The per-pupil funding that charters receive through the Distributive School Account — the state’s main pot of money for education — must cover the cost of operations, salaries and facilities, said Ryan Reeves, the chief operating officer for Academica Nevada, an education-management company. Academica Nevada services more than a dozen charter schools in Southern Nevada, including the Pinecrest network.

“The (Distributive School Account) is intended to go into the classroom, and right now, we are using it to create the classroom,” he said.

Buck said the leases for the Pinecrest buildings chew through money that could otherwise be funding higher teacher salaries or classroom materials. As a result, Pinecrest schools rely on grants from crowdfunding sites like DonorsChoose to secure certain curriculum-related materials, she said.

Since 2014, Pinecrest Academy of Nevada has brought in $8 million from grants or donations, Buck said.

“That’s the nature of charter school people,” Reeves said. “They find a way.”

But Reeves hopes the Legislature considers creating a revenue stream that would help fund charters’ facility needs. He said the charter community isn’t asking for an identical bonding program that funds traditional public schools’ facilities — just some form of monetary help.

Lawmakers are facing a bevy of education requests heading into the 2019 legislative session, given the calls to reform the state’s K-12 funding formula and bolster school security.

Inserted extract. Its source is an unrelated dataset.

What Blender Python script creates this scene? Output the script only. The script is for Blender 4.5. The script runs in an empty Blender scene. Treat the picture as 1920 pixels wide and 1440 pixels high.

Reeves acknowledged that reality but said charter students make up a significant — and growing — segment of the population and deserve more-equal footing.

He also pointed to Pinecrest Academy of Nevada as evidence of the quality that exists within the charter system.

“Think how much more we could do,” he said.

This story has been updated to clarify that the charter enrollment number includes students who attend state-sponsored, district-sponsored and Achievement School District charter schools.